Suonare in strada è la mia unica occupazione da circa tre anni. Ho cominciato partendo per l’Europa senza soldi, proprio perché il mio desiderio era proprio quello di provare a vivere soltanto di musica. E da allora continua ad essere così. Sì, assolutamente sì, ce la farebbe senz’altro. La strada premia sempre il coraggio, l’umiltà e il talento. Il punto però non è, secondo me, ce la farebbe o no. Ma a cosa sarebbe disposto a rinunciare. Vivere una vita del genere significa senz’altro tanta, tanta felicità, però significa anche portarsi appresso ogni giorno tante domande che non hanno risposta. Se un domani il corpo non reggerà più questa vita, da dove riparto? Potrò costruirmi una famiglia facendo questa vita? E tante altre
4. Estate o inverno, per viaggiare?
Assolutamente estate! Quest’estate per esempio ho dato vita a un lunghissimo road tour tra Emilia Romagna, Toscana, Umbria, Marche, Lazio, Campania e Sardegna. In inverno si fa molta più fatica a suonare, per quanto mi riguarda normalmente riesco a tenere fino a metà/fine dicembre, poi da gennaio a marzo vado in letargo.
5. Ma tu che rapporto hai con la musica indipendente? Mi riferisco alle etichette indipendenti, cioè ascolti i Coldplay – immagino – e che mi dici dei Pavement?!
In questo periodo ascolto principalmente Damien Rice, Glen Hansard, gli stessi Coldplay e i The Fray. Mi piacciono i Pavement, e ascolto anche band Primal Scream, Franz Ferdinand, Arctic Monkeys e The Hives. Seguo da sempre il panorama indipendente italiano, sono cresciuto a pane e Afterhours (credo di aver visto qualcosa come 70/80 concerti loro), uno dei primi dischi che ho comprato in assoluto è stato Mostri e Normali dei Tre allegri ragazzi morti, e tra le cover che suono in strada c’è Vieni a vivere di Dente.

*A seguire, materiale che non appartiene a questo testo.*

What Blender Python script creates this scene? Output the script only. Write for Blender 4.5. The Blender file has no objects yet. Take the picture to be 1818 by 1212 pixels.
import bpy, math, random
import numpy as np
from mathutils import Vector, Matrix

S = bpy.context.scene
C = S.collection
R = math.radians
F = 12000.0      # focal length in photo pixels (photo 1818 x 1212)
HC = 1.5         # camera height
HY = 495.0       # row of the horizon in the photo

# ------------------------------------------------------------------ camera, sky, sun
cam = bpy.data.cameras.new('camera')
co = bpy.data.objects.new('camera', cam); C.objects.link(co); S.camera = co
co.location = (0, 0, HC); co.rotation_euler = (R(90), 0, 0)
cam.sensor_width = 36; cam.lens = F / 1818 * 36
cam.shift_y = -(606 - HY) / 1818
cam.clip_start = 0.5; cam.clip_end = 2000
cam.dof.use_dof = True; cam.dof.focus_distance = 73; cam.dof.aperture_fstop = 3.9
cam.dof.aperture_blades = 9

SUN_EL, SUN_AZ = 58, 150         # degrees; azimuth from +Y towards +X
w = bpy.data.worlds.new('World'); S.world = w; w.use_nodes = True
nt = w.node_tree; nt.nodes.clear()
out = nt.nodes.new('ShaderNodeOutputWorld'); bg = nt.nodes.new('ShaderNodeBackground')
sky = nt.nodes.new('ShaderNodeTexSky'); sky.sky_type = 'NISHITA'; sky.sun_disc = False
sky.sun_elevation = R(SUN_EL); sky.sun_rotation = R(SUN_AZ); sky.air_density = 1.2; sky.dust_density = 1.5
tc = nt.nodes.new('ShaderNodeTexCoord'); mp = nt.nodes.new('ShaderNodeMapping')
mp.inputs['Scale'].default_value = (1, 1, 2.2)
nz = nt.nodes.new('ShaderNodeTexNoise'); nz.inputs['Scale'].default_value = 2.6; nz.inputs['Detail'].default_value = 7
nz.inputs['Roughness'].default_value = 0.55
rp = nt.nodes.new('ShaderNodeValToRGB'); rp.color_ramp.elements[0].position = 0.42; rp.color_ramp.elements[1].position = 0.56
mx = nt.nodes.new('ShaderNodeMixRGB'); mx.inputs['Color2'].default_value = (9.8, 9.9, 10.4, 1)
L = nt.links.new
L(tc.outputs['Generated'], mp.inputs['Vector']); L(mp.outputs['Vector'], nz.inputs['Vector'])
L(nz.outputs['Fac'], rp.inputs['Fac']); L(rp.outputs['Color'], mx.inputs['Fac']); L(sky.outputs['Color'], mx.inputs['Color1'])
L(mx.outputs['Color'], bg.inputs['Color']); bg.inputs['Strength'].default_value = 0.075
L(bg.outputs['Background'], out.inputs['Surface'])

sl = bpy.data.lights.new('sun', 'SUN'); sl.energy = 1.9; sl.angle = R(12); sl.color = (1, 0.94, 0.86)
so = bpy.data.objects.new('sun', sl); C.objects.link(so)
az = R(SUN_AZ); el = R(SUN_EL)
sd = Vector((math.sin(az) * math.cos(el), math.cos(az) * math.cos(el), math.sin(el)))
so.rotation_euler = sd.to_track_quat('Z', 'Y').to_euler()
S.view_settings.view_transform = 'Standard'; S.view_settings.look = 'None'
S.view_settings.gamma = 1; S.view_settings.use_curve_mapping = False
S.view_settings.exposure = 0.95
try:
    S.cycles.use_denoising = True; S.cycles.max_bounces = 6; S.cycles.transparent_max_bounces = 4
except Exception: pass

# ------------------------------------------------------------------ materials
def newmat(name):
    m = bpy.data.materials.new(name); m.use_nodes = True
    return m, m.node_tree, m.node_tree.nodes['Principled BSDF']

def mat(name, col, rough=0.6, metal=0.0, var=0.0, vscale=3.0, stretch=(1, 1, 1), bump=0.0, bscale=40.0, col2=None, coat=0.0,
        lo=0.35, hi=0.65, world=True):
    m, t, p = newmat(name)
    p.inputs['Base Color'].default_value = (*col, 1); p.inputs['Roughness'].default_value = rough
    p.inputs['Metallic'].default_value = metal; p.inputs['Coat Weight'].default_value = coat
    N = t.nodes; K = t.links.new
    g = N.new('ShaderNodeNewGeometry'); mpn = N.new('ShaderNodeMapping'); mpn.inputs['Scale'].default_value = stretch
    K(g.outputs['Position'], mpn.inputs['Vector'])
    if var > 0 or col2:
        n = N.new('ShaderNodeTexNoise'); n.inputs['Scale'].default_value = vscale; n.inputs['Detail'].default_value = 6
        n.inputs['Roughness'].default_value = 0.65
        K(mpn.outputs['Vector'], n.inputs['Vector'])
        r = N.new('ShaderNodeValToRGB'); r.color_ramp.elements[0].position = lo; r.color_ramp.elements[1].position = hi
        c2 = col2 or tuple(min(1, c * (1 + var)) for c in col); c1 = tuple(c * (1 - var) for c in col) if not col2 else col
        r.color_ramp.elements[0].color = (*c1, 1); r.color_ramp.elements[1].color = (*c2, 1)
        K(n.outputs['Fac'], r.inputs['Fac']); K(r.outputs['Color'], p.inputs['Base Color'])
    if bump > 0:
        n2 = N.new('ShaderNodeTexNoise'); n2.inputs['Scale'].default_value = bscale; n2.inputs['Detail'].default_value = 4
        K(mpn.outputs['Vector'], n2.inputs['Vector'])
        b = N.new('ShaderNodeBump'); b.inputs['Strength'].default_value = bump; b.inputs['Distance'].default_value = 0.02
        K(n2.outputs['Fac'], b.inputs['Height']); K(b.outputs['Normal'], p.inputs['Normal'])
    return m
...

6. Che percorso c’è per un cantante di strada in Italia e all’estero? Cioè, noti delle differenze?
Non così tante. Certo, in paesi come America, Australia, Inghilterra, Francia e Spagna ci sono molte meno difficoltà a livello burocratico e in generale la figura dell’artista di strada gode della stessa dignità di una qualsiasi altra professione onesta, ma il coraggio, la tenacia, la costanza, il mettersi in gioco tutti i giorni, quelle ci vogliono sempre, dappertutto.
7. Parlaci del disco “Le chiavi di casa mia”.
Sarà un disco semplice e sincero. In questi anni di vita on the road ho percorso moltissimi chilometri, tanti fuori ma ancora di più dentro di me. Ecco, con questo disco vorrei riuscire a raccontare proprio questo viaggio personale, “interno”, a trasformare le emozioni che ho vissuto in questi anni di percorso in canzoni. E per farlo non posso che lasciare a chi ascolta “le chiavi di casa mia”.